Wednesday, June 22, 2011

hard time

It's been a while since I last time posted reviews on this blog. There were some problems with my PC and Internet connection. Now it seems everything's almost OK, so a bunch of reviews will be posted very soon. I'd read a hell lot of books since begininng of the summer. Stay tuned.

(Later I'll write a blogpost for writers whose books may be published in Russia.)

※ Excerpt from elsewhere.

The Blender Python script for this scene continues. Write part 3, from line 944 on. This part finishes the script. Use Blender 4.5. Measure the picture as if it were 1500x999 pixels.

99 cents books: cheap, but not that cheap

Often you can see on twitter or Facebook plugs and recomendations (sometimes it's self-promotion) of 99 cents books. Buy, it's cheap! - a recomendations call. And yes, it is really cheap - a book with under-dollar price. In Russia even with 600-800 month income you can afford 30-40 ebooks every month. And it's only for 30-40 dollars.
But here is one not so little problem. Amazon, most popular online ebook retailer, charges two extra bucks if you buy ebook from outside of US of A. Yeah, if you live in Europe, Africa or South America, you must pay for 99 cents book $2, 99, not 0,99.
Do the math. You have the same 30-40 bucks and with 2,99 price you can buy only 10-13 books. And if you wanna buy 30 ebooks, you have to pay 90 bucks. And in Russia it's not that cheap.
Now you have 3 options:
1) buy less books
2) try to cheat Amazon, but it's illegal and not too simple.
2) use other retailers, such as Smashwords, they don't charge extra money. But these retailers don't have such selection of books that has Amazon.

So if you a writer, place your ebook not only on Amazon, think about your foreign readers. And don't shout "It's cheap". It's cheap, but not for all.